Como se deu essa evolução? “Em princípio, de maneira bastante distinta para essas três regiões da galáxia”, diz Maciel. As esparsas estrelas que hoje povoam o halo se formaram muito rapidamente há cerca de 13 bilhões de anos, extinguindo quase todo o gás que havia no entorno da Via Láctea. Quase ao mesmo tempo o bojo começou a se estruturar. Centenas de vezes menor que o halo mas com densidade de gás muito mais elevada, o bojo possivelmente apresentou dois períodos de formação de estrelas: o primeiro com alguns milhões de anos de duração e o segundo, bem mais longo. Só alguns bilhões de anos mais tarde é que iniciou o adensamento de gás que daria origem ao disco, concluíram os pesquisadores a partir de observações da composição química da galáxia.
A razão por que os pesquisadores do Instituto de Astronomia, Geofísica e Ciências Atmosféricas (IAG) da USP decidiram medir a concentração e a variedade de diferentes elementos químicos é simples. Tudo o que existe no Cosmo e pode ser observado – os planetas, as estrelas, as nuvens de gás e poeira e também os seres vivos – é formado por diferentes combinações dos 116 elementos químicos que se conhecem e estão organizados na tabela periódica apresentada nas aulas de química do colégio. Esses elementos não surgiram todos ao mesmo tempo. Nos primeiros instantes após o Big Bang formaram-se os átomos de hidrogênio, o elemento químico mais abundante da natureza e também o mais simples, composto por uma partícula de carga positiva (próton) e uma de carga negativa (elétron). Essa explosão primordial também gerou parte do hélio, composto por dois prótons, dois elétrons e duas partículas sem carga elétrica (nêutrons), além de uma quantidade infinitamente pequena de lítio-7 (três prótons, quatro nêutrons e três elétrons). Os demais elementos químicos nasceram muito lentamente sobretudo por fusão nuclear, recombinação forçada de prótons que só ocorre a pressões e temperaturas elevadíssimas como as alcançadas no interior ou em explosões de estrelas.
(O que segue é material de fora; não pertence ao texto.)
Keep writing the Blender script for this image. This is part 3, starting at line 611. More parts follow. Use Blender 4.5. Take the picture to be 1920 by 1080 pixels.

Como nas outras galáxias, também na Via Láctea centenas de bilhões de estrelas funcionam como reatores nucleares que em suas entranhas transformam átomos de hidrogênio e de hélio em elementos mais pesados. A conseqüência desse processo ininterrupto é o aumento progressivo da quantidade desses elementos na galáxia, produzindo matéria-prima para mais estrelas, planetas e a vida que alguns deles possam abrigar. Desse modo, sabendo a quantidade desses elementos mais pesados em diferentes pontos da galáxia e em momentos distintos de sua vida, é possível descobrir como a composição e a forma da Via Láctea evoluíram através dos tempos, uma vez que se conhece a velocidade em que nascem e morrem as estrelas.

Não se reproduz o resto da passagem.